Ahmet KÜLAHÇI akulahci@hurriyet.de
Devede kulak
12 Mayıs 2009, Salı
Avrupa Birliği’nin tapusu, Sakozy’de mi, yoksa Merkel’de mi? Tabi ki, hem Fransa Cumhurbaşkanı Nicolas Sarkozy, hem de Almanya Başbakanı Angela Merkel’in, Türkiye’nin Avrupa Birliği üyeliğine karşı söylemleri, Türk halkını etkiliyor, AB’den soğutuyor. Ama bir de fotoğrafın geneline bakalım. O zaman, her iki ülke liderinin bu söyleminin AB genelinde “devede kulak” olduğunu görürüz.
Evet, her ikisi de, AB’nin iki büyük ülkesinin lideri. AB içinde ağırlıkları var. Ancak hem Fransa, hem de Almanya’da ki muhalif partiler PS ve SPD, Türkiye’nin üyeliğini güçlü bir şekilde destekliyorlar. Yani yarın bir yönetim değişikliği olduğunda bu iki ülke Türkiye söylemlerini ve siyasetlerini değiştirecekler. Yani, Sarkozy ve Merkel bu söylemlerinde, bırakın AB içinde, kendi ülkelerinde bile “yalnız” konumdalar. İşte bizim “devede kulak” tespitimiz de buradan kaynaklanıyor.
XXX
Türkiye ile 2005’de tam üyelik müzakerelerini başlatan AB’nin 27 ülke genelindeki durumunu inceleyelim. Henüz daha üyelik refomlarını tamamlamamış, demokrasisi aksayan bir Türkiye’nin üyeliğine karşı çıkan ülke sayısı beşi geçmez. Herhangi bir hükümet değişikliğinde ise bu sayı daha da azalacaktır. Üyelik kriterlerini tam olarak yerine getiren Türkiye’ye ne gerekçeyle karşı çıkılabilir? Bu durumda muhalefet söylemi, sadece Sarkozy’nin “radikal” görüşleriyle dile gelebilecektir ki, bunu Sarkozy’nin kendisinin bile izah etmesi mümkün olamayacaktır.

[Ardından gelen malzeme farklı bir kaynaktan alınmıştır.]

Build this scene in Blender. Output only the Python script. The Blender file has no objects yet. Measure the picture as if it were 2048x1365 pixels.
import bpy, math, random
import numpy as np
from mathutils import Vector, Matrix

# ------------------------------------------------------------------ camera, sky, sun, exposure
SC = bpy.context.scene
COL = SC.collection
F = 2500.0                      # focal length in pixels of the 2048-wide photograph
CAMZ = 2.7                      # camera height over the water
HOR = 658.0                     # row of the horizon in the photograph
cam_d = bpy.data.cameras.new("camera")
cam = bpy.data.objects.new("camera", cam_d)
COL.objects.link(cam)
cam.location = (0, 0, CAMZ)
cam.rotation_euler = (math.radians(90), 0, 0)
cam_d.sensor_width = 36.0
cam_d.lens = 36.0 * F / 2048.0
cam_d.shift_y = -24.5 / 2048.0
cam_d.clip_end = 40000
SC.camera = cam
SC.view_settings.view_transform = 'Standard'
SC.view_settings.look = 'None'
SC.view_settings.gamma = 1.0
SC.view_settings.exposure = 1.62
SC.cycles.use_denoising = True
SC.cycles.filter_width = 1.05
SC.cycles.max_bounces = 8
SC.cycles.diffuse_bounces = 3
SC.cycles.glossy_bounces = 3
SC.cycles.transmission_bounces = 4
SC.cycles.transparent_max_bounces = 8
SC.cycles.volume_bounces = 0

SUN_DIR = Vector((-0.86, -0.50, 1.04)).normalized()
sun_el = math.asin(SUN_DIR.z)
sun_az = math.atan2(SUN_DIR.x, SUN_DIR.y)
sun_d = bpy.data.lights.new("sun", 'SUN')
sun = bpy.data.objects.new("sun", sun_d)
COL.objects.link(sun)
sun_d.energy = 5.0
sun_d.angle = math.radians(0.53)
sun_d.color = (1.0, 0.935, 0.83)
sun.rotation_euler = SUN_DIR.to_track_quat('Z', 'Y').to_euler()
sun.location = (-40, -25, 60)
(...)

Bugünkü tablo, Fransa ve Almanya’nın yanısıra, Türkiye’ye üyelik muhalefeti yapan Avusturya’nın yanısıra, biraz Danimarka, biraz da Hollanda’yı gösteriyor. Kimileri, Yunanistan ve Güney Kıbrıs’ı unuttuğumu düşüneceklerdir. Ama ben, hem Atina, hem de Güney Lefkoşa’nın, AB’den kopmuş bir Türkiye’nin kendi çıkarlarına uymadığını biliyorum. Onların derdi, üyelik sürecini kullanarak bölge sorunlarını istedikleri gibi çözmeleridir. Ama bölgedeki sorunların çözümü, ancak Türkiye’nin AB üyelik perspektifi, hatta üyeliği ile mümkün. O halde üyeliğe muhalif olan ülkeleri şimdilik beş ile sınırlıyorum.
XXX
O halde 22 AB ülkesine rağmen, Sarkozy ve Merkel’in karşı söylemlerini AB ile genelleştirmek doğru mudur? Kendi ülkelerinde bile tepki çeken bu söylemleri, AB geneline yayabilir miyiz? Diyeceksiniz ki, bir ülkenin bile üyeliğe karşı çıkması yeterlidir. Bende diyorum ki, bırakın zaten kendi insanımız için gerekli olan reformları tamamlayalım. Müzakereleri sonuna kadar götürelim. Herhangi bir AB ülkesindeki medeni ölçülere ulaşalım. Bu süreci sonuna kadar sömürüp, insanımızın “çağdaş” yaşamı için tüm düzenlemeleri yapalım. Gerisi laf… Ekonomisi düzelmiş, demokrasisi tıkır tıkır işleyen, kişi başı milli geliri 15-20 bin Euro’ya yükselmiş insanlarımızın yaşadığı bir Türkiye’nin, “Sarkozy ne dedi, Merkel ne düşünüyor?” diye kafa yormasına gerek var mı?
Zaten o zaman bu kişiler hala siyasette var olacaklar mı?
Günü gelince devenin kulağını kim görür?